Collins and Kryscuk, then living in New York, came into contact through the forum in 2017, authorities said. As part of his ideology, Kryscuk discussed creating a rifle-armed guerrilla organization to “slowly reclaim the land that is rightfully ours,” the indictment says.

“We will have to take to the streets and deal as many blows as possible to the remaining power structure in order to keep it in check,” says a message from Kryscuk attached to the indictment.

The two recruited other members for their group, including Hermanson, and extensively investigated an earlier attack on a power substation carried out by an unknown group using assault rifles, according to the Justice Department. Between 2017 and 2020, the group began illegally manufacturing and selling firearms and stealing military equipment, prosecutors said.

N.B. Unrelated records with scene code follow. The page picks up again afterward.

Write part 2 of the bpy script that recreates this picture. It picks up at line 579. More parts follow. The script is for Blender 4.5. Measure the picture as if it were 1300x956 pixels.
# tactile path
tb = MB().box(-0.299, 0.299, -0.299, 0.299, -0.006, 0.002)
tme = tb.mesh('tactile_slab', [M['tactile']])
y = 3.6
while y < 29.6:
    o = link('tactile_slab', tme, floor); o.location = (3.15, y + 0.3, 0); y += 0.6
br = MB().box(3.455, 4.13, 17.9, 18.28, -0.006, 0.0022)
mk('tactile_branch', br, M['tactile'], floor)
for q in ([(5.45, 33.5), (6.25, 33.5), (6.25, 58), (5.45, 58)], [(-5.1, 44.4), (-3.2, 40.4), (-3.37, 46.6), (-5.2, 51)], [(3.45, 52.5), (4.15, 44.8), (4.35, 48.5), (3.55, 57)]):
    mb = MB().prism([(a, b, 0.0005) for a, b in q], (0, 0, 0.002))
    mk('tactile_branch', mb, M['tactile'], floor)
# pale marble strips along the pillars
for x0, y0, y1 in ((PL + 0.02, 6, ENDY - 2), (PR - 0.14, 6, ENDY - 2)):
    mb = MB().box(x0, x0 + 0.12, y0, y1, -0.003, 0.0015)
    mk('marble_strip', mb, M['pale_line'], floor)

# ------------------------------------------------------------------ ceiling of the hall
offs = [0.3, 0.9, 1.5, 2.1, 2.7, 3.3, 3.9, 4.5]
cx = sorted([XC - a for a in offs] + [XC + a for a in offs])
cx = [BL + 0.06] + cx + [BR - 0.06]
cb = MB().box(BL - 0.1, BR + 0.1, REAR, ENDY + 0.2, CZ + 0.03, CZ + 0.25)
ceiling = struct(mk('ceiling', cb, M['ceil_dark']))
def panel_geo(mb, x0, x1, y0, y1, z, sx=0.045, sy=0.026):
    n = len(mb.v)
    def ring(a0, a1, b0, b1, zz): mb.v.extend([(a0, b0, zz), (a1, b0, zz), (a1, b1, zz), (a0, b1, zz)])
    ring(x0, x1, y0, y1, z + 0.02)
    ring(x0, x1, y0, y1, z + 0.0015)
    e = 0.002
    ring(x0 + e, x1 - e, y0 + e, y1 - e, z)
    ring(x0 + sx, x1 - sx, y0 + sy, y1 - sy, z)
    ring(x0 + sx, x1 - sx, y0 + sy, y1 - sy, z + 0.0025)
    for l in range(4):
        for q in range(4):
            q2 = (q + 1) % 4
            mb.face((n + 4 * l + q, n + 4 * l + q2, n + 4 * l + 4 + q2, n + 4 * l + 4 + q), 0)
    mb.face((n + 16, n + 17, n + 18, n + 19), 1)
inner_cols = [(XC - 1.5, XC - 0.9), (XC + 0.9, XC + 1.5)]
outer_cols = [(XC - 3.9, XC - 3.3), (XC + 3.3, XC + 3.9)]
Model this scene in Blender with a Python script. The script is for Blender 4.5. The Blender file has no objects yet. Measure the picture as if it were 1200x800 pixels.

They eventually met in 2020 in Boise, Idaho – where Kryscuk had moved earlier that year – for a live-fire training session that they filmed, authorities said. The video showed the group firing assault rifles and giving Nazi salutes – all while wearing skull masks associated with a neo-Nazi group called the Atomwaffen Division, prosecutors said.

Kryscuk was also seen near some Black Lives Matter protests in the summer of 2020 and talked about shooting protesters in a conversation with another co-defendant, Jordan Duncan, the indictment says.

Later that year, a handwritten note was found in Kryscuk’s possession listing approximately twelve locations in Idaho and other states where there was a transformer, substation or other part of the electrical grid in the northwestern United States.

The Eastern District of North Carolina issued arrest warrants for Kryscuk and Collins on October 15, 2020, and Hermanson’s arrest warrant was issued three days later, according to court records.

Kryscuk and Collins were arrested on November 25, 2020. Hermanson was arrested a few months later, on January 28, 2021.

Kryscuk pleaded guilty in February 2022, while Collins and Hermanson pleaded guilty later in 2023, according to a previous Justice Department press release. Another man involved in the group, 25-year-old Joseph Maurino, pleaded guilty in April 2023 to conspiracy to manufacture firearms and ship them interstate. Duncan was the last defendant to sign his deal on June 24, pleading guilty to aiding and abetting the manufacture of a firearm.